Adoro cómo Nina presenta la vida de los exiliados rusos en París, con cierto sentimentalismo, pero sin llegar nunca al melodrama, gracias a la sutileza en la descripción de los estados de ánimo de sus personajes. A diferencia de Nabokov –tal vez más irónico que tierno–, Berberova prefiere escribir sobre el exilio interior, aunque sin perder de vista el mezquino y perverso mundo de fuera.
«Las damas de San Petersburgo» y «Zoia Andréievna» son dos relatos incluidos en Las damas de San Petersburgo en los que se engarzan perfectamente la anécdota y la historia secreta –esa que según Ricardo Piglia aflora en los buenos cuentos al final–. En ambos, Berberova nos narra la huida de tres mujeres de un San Petersburgo convulso en plena Revolución de Octubre. Junto a ellas viajan multitudes que se desplazan en vagones de mercancías o a pie a través del campo, moviéndose de noroeste a sudeste, hacia ciudades infestadas por el tifus, desbordadas de gente, «lanzando al aire un desgarrador e inútil sos» ante los avances de los bolcheviques.
Las protagonistas de estas dos historias han sido dos mujeres ricas y burguesas que han perdido títulos y fortuna; se nota en sus vestidos de encaje, en los sombreros de pluma o en las medias de hilo que llevan puestas y que tratan de ocultar a los militares en su recorrido, para no despertar sospechas.

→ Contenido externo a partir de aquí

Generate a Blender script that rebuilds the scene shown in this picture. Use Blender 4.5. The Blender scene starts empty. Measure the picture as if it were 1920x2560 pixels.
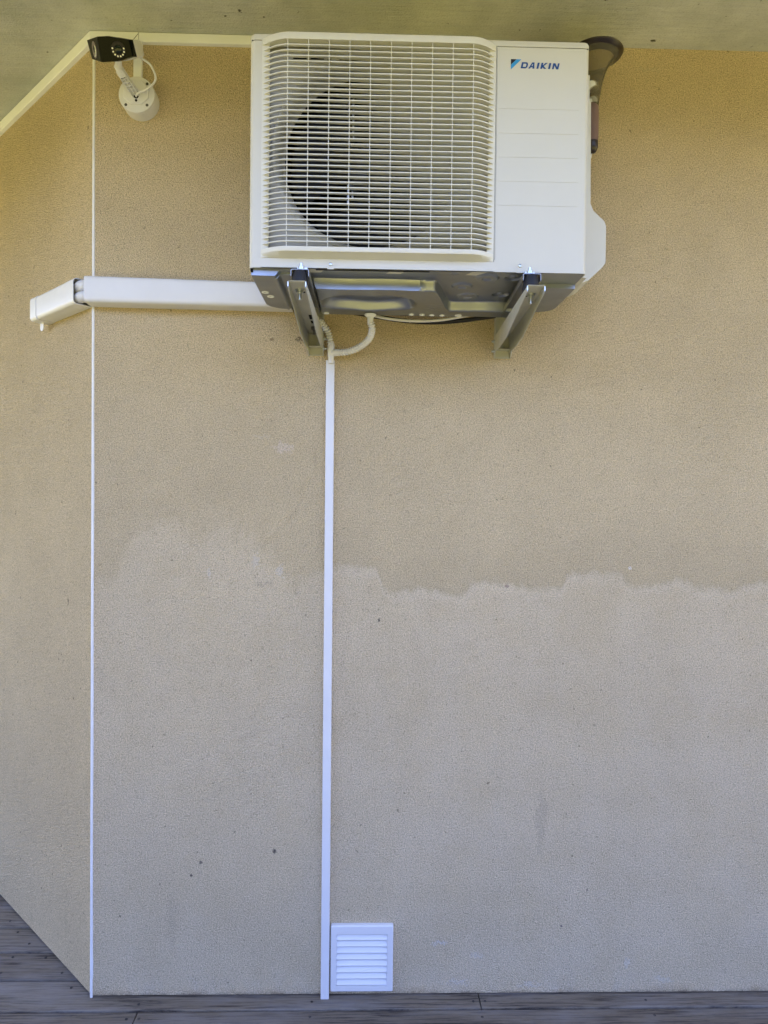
import bpy, bmesh, math, random
from mathutils import Vector, Matrix
random.seed(7)
PI = math.pi
S = bpy.context.scene
COL = S.collection

# ---------------------------------------------------------------- camera
CAM_Y, CAM_Z = -2.15, 1.5686
YAW, PITCH, ROLL, FPX = 0.0241738, -0.0183421, 0.0106832, 1722.3
cd = bpy.data.cameras.new("camera"); cam = bpy.data.objects.new("camera", cd); COL.objects.link(cam)
fw = Vector((math.sin(YAW) * math.cos(PITCH), math.cos(YAW) * math.cos(PITCH), math.sin(PITCH)))
rt = Vector((math.cos(YAW), -math.sin(YAW), 0)); up = rt.cross(fw)
r2 = rt * math.cos(ROLL) + up * math.sin(ROLL); u2 = -rt * math.sin(ROLL) + up * math.cos(ROLL)
cam.matrix_world = Matrix(((r2.x, u2.x, -fw.x, 0), (r2.y, u2.y, -fw.y, CAM_Y), (r2.z, u2.z, -fw.z, CAM_Z), (0, 0, 0, 1)))
cd.sensor_fit = 'VERTICAL'; cd.sensor_height = 36; cd.sensor_width = 27; cd.lens = FPX * 36 / 2560
cd.clip_start = 0.05; cd.clip_end = 600
S.camera = cam

# ---------------------------------------------------------------- sky, sun, exposure
SUN_EL, SUN_ROT = math.radians(58), math.radians(28)
w = bpy.data.worlds.new("World"); S.world = w; w.use_nodes = True
nt = w.node_tree; bgn = nt.nodes["Background"]
sky = nt.nodes.new("ShaderNodeTexSky"); sky.sky_type = 'NISHITA'; sky.sun_disc = False
sky.sun_elevation = SUN_EL; sky.sun_rotation = SUN_ROT; sky.ozone_density = 1.5
tint = nt.nodes.new('ShaderNodeMix'); tint.data_type = 'RGBA'; tint.blend_type = 'MULTIPLY'; tint.inputs[0].default_value = 1; tint.inputs[7].default_value = (1.15, 1.0, 1.17, 1)
nt.links.new(sky.outputs[0], tint.inputs[6]); nt.links.new(tint.outputs[2], bgn.inputs[0]); bgn.inputs[1].default_value = 0.145
sd = bpy.data.lights.new("sun", 'SUN'); sd.energy = 3.7; sd.angle = math.radians(0.5); sd.color = (1, 0.94, 0.84)
so = bpy.data.objects.new("sun", sd); COL.objects.link(so)
to_sun = Vector((math.sin(SUN_ROT) * math.cos(SUN_EL), math.cos(SUN_ROT) * math.cos(SUN_EL), math.sin(SUN_EL)))
so.rotation_euler = to_sun.to_track_quat('Z', 'Y').to_euler(); so.location = (0, -6, 8)
vs = S.view_settings; vs.view_transform = 'Standard'; vs.look = 'None'; vs.gamma = 1.0; vs.use_curve_mapping = False
vs.exposure = 2.72
S.cycles.max_bounces = 12; S.cycles.diffuse_bounces = 8; S.cycles.transparent_max_bounces = 12

# ---------------------------------------------------------------- helpers
def tag(o, label=None, cat=None, group=None, kind=None):
    if label: o["label"] = label
    if cat: o["category"] = cat
    if group: o["group"] = group
    if kind: o["kind"] = kind
    return o
def empty(name, loc, label, cat, group=None):
    o = bpy.data.objects.new(name, None); COL.objects.link(o); o.location = loc; o.empty_display_size = .05
    return tag(o, label, cat, group)
def build(name, bm, mats, parent=None, smooth=None, label=None):
    """links the bmesh (world coordinates) as ONE mesh object"""
    bmesh.ops.recalc_face_normals(bm, faces=bm.faces)
    if smooth is not None:
        for f in bm.faces: f.smooth = True
        for e in bm.edges:
            if len(e.link_faces) == 2 and e.calc_face_angle(0) > math.radians(smooth): e.smooth = False
    off = Vector((0, 0, 0))
    if parent is not None:
        q = parent
        while q is not None: off += q.location; q = q.parent
        bmesh.ops.translate(bm, verts=bm.verts, vec=-off)
    me = bpy.data.meshes.new(name); bm.to_mesh(me); bm.free()
    for m in (mats if isinstance(mats, (list, tuple)) else [mats]): me.materials.append(m)
    o = bpy.data.objects.new(name, me); COL.objects.link(o); o.parent = parent
    if label: o["label"] = label
    return o
def B(): return bmesh.new()
def box(bm, x0, x1, y0, y1, z0, z1, bev=0, seg=2, mat=0, M=None):
    vs_ = [bm.verts.new((x, y, z)) for x in (x0, x1) for y in (y0, y1) for z in (z0, z1)]
    fs = [bm.faces.new([vs_[i] for i in f]) for f in ((0, 1, 3, 2), (4, 6, 7, 5), (0, 4, 5, 1), (2, 3, 7, 6), (0, 2, 6, 4), (1, 5, 7, 3))]
    for f in fs: f.material_index = mat
    if bev:
        es = list({e for f in fs for e in f.edges})
        r = bmesh.ops.bevel(bm, geom=es, offset=bev, segments=seg, affect='EDGES', profile=.5)
        vs_ = list({v for v in vs_ if v.is_valid} | set(r['verts']))
        for f in r['faces']: f.material_index = mat
    if M is not None: bmesh.ops.transform(bm, matrix=M, verts=vs_)
    return vs_
def sweep(bm, rings, closed=True, cap=True, mat=0):
    """rings: list of equal-length point lists -> skin"""
    R = [[bm.verts.new(p) for p in r] for r in rings]; n = len(R[0])
    for a, b in zip(R, R[1:]):
        for i in range(n if closed else n - 1):
            j = (i + 1) % n
            f = bm.faces.new((a[i], a[j], b[j], b[i])); f.material_index = mat
    if cap and closed:
        f = bm.faces.new(R[0][::-1]); f.material_index = mat
        f = bm.faces.new(R[-1]); f.material_index = mat
    return R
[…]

Precisamente, son esos detalles femeninos enfocados por Berberova los que desencadenan la historia secreta en el segundo relato al despertar la codicia y la envidia en la familia de aldeanas pobres que administra la pensión donde Zoia Andréievna se aloja.
En «Las damas de San Petersburgo», en cambio, una quinceañera y su madre tratan de buscar la paz en un pequeño pueblo y encuentran un desenlace fatal que pone a prueba el espíritu frívolo de una de ellas.